Restate the whole listing word for word. Pictures are left out.

** START OF Given data **

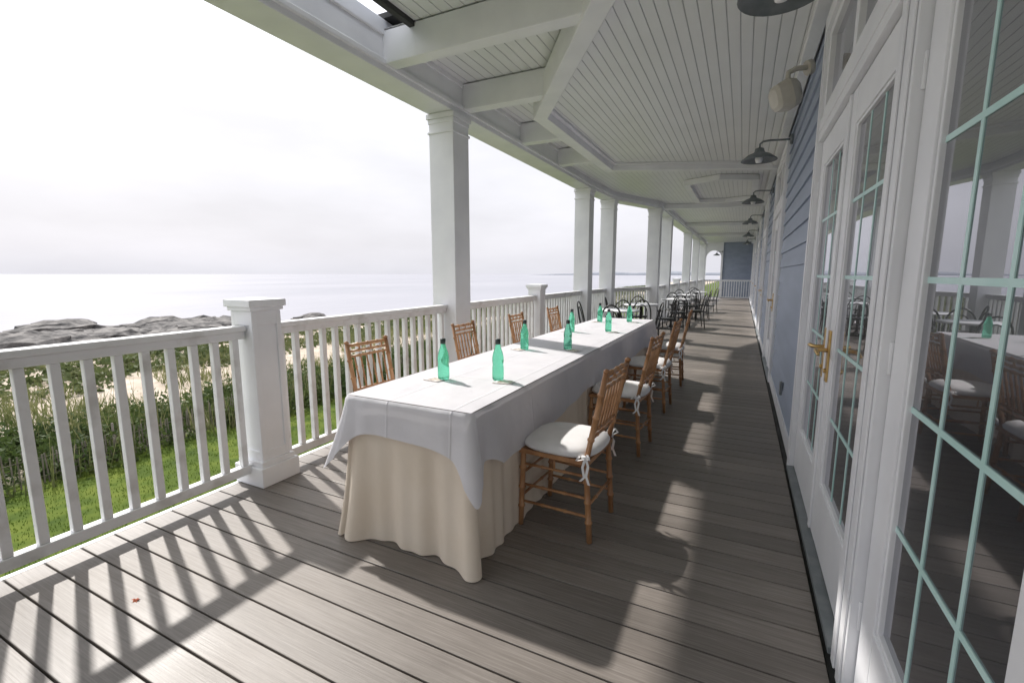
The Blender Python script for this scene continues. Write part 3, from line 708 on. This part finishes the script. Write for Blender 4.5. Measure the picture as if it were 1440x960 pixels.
# ------------------------------------------------------------ world, sun, camera
sun_dir=Vector((.94,-.35,-1)).normalized()
el=math.asin(-sun_dir.z); az=math.atan2(-sun_dir.x,-sun_dir.y)
w=bpy.data.worlds.new('World'); S.world=w; w.use_nodes=True; nt=w.node_tree; L=nt.links.new
bg=nt.nodes['Background']; bg.inputs['Strength'].default_value=.15
sky=N(nt,'ShaderNodeTexSky',sky_type='NISHITA'); sky.sun_disc=False; sky.sun_elevation=el; sky.sun_rotation=az; sky.dust_density=4; sky.air_density=1.2
tc=N(nt,'ShaderNodeTexCoord'); sx=N(nt,'ShaderNodeSeparateXYZ'); L(tc.outputs['Generated'],sx.inputs[0])
r=ramp(nt,[(0.0,(.425,.425,.46)),(.12,(.46,.457,.488)),(.27,(.505,.505,.53)),(.46,(.72,.735,.78)),(.75,(.93,.96,1.0))]); L(sx.outputs[2],r.inputs[0])
mp=N(nt,'ShaderNodeMapping'); mp.inputs['Scale'].default_value=(1,1,3.2); L(tc.outputs['Generated'],mp.inputs[0])
cn=N(nt,'ShaderNodeTexNoise'); cn.inputs['Scale'].default_value=2.2; cn.inputs['Detail'].default_value=6; cn.inputs['Roughness'].default_value=.5; L(mp.outputs[0],cn.inputs['Vector'])
cr=N(nt,'ShaderNodeMapRange'); cr.inputs['From Min'].default_value=.35; cr.inputs['From Max'].default_value=.65; cr.inputs['To Min'].default_value=12.4; cr.inputs['To Max'].default_value=14.6; L(cn.outputs['Fac'],cr.inputs['Value'])
vm=N(nt,'ShaderNodeVectorMath',operation='SCALE'); L(r.outputs[0],vm.inputs[0]); L(cr.outputs[0],vm.inputs['Scale'])
mx=N(nt,'ShaderNodeMix',data_type='RGBA'); mx.inputs[0].default_value=.93; L(sky.outputs[0],mx.inputs[6]); L(vm.outputs[0],mx.inputs[7]); L(mx.outputs[2],bg.inputs['Color'])
ld=bpy.data.lights.new('sun','SUN'); ld.energy=4.6; ld.angle=math.radians(1.4); ld.color=(1,.955,.90)
lo=bpy.data.objects.new('sun',ld); S.collection.objects.link(lo); lo.rotation_euler=sun_dir.to_track_quat('-Z','Y').to_euler()
cd=bpy.data.cameras.new('camera'); cam=bpy.data.objects.new('camera',cd); S.collection.objects.link(cam); S.camera=cam
cd.sensor_width=36; cd.lens=16.25; cd.clip_start=.05; cd.clip_end=20000
cam.location=(0,0,1.4); cam.rotation_euler=(math.radians(90-8.315),0,math.radians(26.32))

** END OF Given data **

Written solution:
The Blender Python script for this scene continues. Write part 3, from line 708 on. This part finishes the script. Write for Blender 4.5. Measure the picture as if it were 1440x960 pixels.
# ------------------------------------------------------------ world, sun, camera
sun_dir=Vector((.94,-.35,-1)).normalized()
el=math.asin(-sun_dir.z); az=math.atan2(-sun_dir.x,-sun_dir.y)
w=bpy.data.worlds.new('World'); S.world=w; w.use_nodes=True; nt=w.node_tree; L=nt.links.new
bg=nt.nodes['Background']; bg.inputs['Strength'].default_value=.15
sky=N(nt,'ShaderNodeTexSky',sky_type='NISHITA'); sky.sun_disc=False; sky.sun_elevation=el; sky.sun_rotation=az; sky.dust_density=4; sky.air_density=1.2
tc=N(nt,'ShaderNodeTexCoord'); sx=N(nt,'ShaderNodeSeparateXYZ'); L(tc.outputs['Generated'],sx.inputs[0])
r=ramp(nt,[(0.0,(.425,.425,.46)),(.12,(.46,.457,.488)),(.27,(.505,.505,.53)),(.46,(.72,.735,.78)),(.75,(.93,.96,1.0))]); L(sx.outputs[2],r.inputs[0])
mp=N(nt,'ShaderNodeMapping'); mp.inputs['Scale'].default_value=(1,1,3.2); L(tc.outputs['Generated'],mp.inputs[0])
cn=N(nt,'ShaderNodeTexNoise'); cn.inputs['Scale'].default_value=2.2; cn.inputs['Detail'].default_value=6; cn.inputs['Roughness'].default_value=.5; L(mp.outputs[0],cn.inputs['Vector'])
cr=N(nt,'ShaderNodeMapRange'); cr.inputs['From Min'].default_value=.35; cr.inputs['From Max'].default_value=.65; cr.inputs['To Min'].default_value=12.4; cr.inputs['To Max'].default_value=14.6; L(cn.outputs['Fac'],cr.inputs['Value'])
vm=N(nt,'ShaderNodeVectorMath',operation='SCALE'); L(r.outputs[0],vm.inputs[0]); L(cr.outputs[0],vm.inputs['Scale'])
mx=N(nt,'ShaderNodeMix',data_type='RGBA'); mx.inputs[0].default_value=.93; L(sky.outputs[0],mx.inputs[6]); L(vm.outputs[0],mx.inputs[7]); L(mx.outputs[2],bg.inputs['Color'])
ld=bpy.data.lights.new('sun','SUN'); ld.energy=4.6; ld.angle=math.radians(1.4); ld.color=(1,.955,.90)
lo=bpy.data.objects.new('sun',ld); S.collection.objects.link(lo); lo.rotation_euler=sun_dir.to_track_quat('-Z','Y').to_euler()
cd=bpy.data.cameras.new('camera'); cam=bpy.data.objects.new('camera',cd); S.collection.objects.link(cam); S.camera=cam
cd.sensor_width=36; cd.lens=16.25; cd.clip_start=.05; cd.clip_end=20000
cam.location=(0,0,1.4); cam.rotation_euler=(math.radians(90-8.315),0,math.radians(26.32))